Alla luce della nuova realtà (il prezzo dell’energia e il conflitto in una zona ‘’sensibile’’) è sufficiente — ci chiediamo — quanto è previsto nel Pnrr?

Gli obiettivi principali, quando il piano fu redatto e presentato, erano quelli della decarbonizzazione e dell’implemento delle energie rinnovabili.

‘’L’obiettivo di questa componente — secondo il Pnrr — è di contribuire al raggiungimento degli obiettivi strategici di decarbonizzazione attraverso cinque linee di riforme e investimenti, concentrate nei primi tre settori. La prima linea di investimento ha come obiettivo l’incremento della quota di energie rinnovabili. L’attuale target italiano per il 2030 è pari al 30 per cento dei consumi finali, rispetto al 20 per cento stimato preliminarmente per il 2020. Per raggiungere quest’obiettivo l’Italia può fare leva sull’abbondanza di risorsa rinnovabile a disposizione e su tecnologie prevalentemente mature, e nell’ambito degli interventi di questa Componente del Pnrr: i) sbloccando il potenziale di impianti utility-scale, in molti casi già competitivi in termini di costo rispetto alle fonti fossili ma che richiedono in primis riforme dei meccanismi autorizzativi e delle regole di mercato per raggiungere il pieno potenziale, e valorizzando lo sviluppo di opportunità agro-voltaiche; ii) accelerando lo sviluppo di comunità energetiche e sistemi distribuiti di piccola taglia, particolarmente rilevanti in un Paese che sconta molte limitazioni nella disponibilità e utilizzo di grandi terreni ai fini energetici; iii) incoraggiando lo sviluppo di soluzioni innovative, incluse soluzioni integrate e offshore; iv) rafforzando lo sviluppo del biometano’’.

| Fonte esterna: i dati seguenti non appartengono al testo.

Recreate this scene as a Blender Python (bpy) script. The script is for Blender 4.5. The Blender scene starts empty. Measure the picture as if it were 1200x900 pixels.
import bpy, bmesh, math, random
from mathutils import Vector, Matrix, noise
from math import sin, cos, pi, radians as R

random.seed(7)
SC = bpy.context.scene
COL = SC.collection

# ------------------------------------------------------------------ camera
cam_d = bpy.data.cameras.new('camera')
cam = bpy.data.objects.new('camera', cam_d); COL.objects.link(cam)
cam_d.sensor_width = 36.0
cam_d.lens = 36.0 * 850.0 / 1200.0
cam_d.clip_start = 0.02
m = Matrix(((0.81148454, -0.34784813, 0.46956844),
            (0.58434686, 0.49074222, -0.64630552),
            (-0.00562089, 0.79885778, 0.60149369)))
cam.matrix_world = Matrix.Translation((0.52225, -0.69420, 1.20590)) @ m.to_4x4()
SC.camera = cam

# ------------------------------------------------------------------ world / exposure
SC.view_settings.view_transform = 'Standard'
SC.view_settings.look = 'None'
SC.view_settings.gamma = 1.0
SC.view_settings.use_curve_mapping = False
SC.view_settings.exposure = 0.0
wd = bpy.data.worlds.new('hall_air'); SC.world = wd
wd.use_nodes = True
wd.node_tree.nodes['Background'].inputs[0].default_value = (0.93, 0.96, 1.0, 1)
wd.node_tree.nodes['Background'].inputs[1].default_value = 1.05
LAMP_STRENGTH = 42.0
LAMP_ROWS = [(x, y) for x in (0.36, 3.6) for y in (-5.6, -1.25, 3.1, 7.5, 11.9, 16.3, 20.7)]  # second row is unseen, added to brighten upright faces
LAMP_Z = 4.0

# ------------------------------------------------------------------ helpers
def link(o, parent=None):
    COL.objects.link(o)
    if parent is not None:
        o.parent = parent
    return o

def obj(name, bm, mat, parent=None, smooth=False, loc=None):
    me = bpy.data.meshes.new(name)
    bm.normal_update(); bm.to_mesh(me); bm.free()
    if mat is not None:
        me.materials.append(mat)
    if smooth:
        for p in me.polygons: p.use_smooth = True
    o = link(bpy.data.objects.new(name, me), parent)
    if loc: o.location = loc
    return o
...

Ma si chiede il ministro: ‘’Davvero qualcuno crede che con questo programma che abbiamo costruito nell’ultimo anno e mezzo, si possa essere a posto per i prossimi trent’anni? Solo un ottimista inguaribile può pensare che abbiamo azzeccato tutto’’.

Il punto, allora, è saper valutare cosa c’è da cambiare in corso d’opera.

Sarebbe ora che il nostro paese uscisse dall’età dell’innocenza. Come fa notare Cingolani: ‘’Quello che mi fa più impressione è che non abbiamo nemmeno tutelato l’ambiente, perché poi alla fine il consumo energetico grosso modo è sempre rimasto lo stesso’’.